For the first eight months of the year, the median sales price of homes that went to closing in Alexandria stood at exactly 100 percent of listing price, according to figures reported by Bright MLS as analyzed by the GazetteLeader.

That doesn’t mean that every home did so, but in the broad picture, it seems that sellers in Alexandria are pricing their homes not too high, not too low, but just right.

For the same period in 2022, the sales-to-listing price in Alexandria was 100.54 percent, which suggests the likelihood that competition from buyers may have been more significant last year and sellers had yet to account for it in their pricing strategy.

Of the five most populous jurisdictions across Northern Virginia, only Arlington saw less than 100 percent when it came to the sales-to-list-price ratio for the first eight months of the year, standing at 99.34 percent, down from 100.28 percent a year before.

Among the other three:

• In Fairfax County, the ratio was 101.1 percent, down from 102.29.

• In Loudoun County, the ratio stood at 100.47 percent, down from 102.05.

• In Prince William County, the ratio of 100.51 percent was down from 102.36.

Among other major jurisdictions in the region, the ratio in Montgomery County for the first eight months of the year was 101.24 percent; in Prince George’s County, it was 99.82 percent; and in the District of Columbia, it was 97.66 percent. All three were down from a year before.

In the roughly 90 jurisdictions spread across six states that make up Bright MLS’s Mid-Atlantic catchment area, the ratio of listing price to sales price for the year to date was 99.68 percent, down from 101.18 percent during the same period in 2022.
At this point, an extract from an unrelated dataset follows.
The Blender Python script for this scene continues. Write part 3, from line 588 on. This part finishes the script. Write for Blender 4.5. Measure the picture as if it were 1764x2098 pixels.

How to price a listing is part art, part science and perhaps a little voodoo. Some real-estate agents advise their clients to list low to attract attention and perhaps spark a bidding war, although that typically only happens during a hot market. Others suggest listing prices be set aggressively to weed out lookie-loos and focus on serious buyers. Others suggest sellers price right where they think the final total will hit.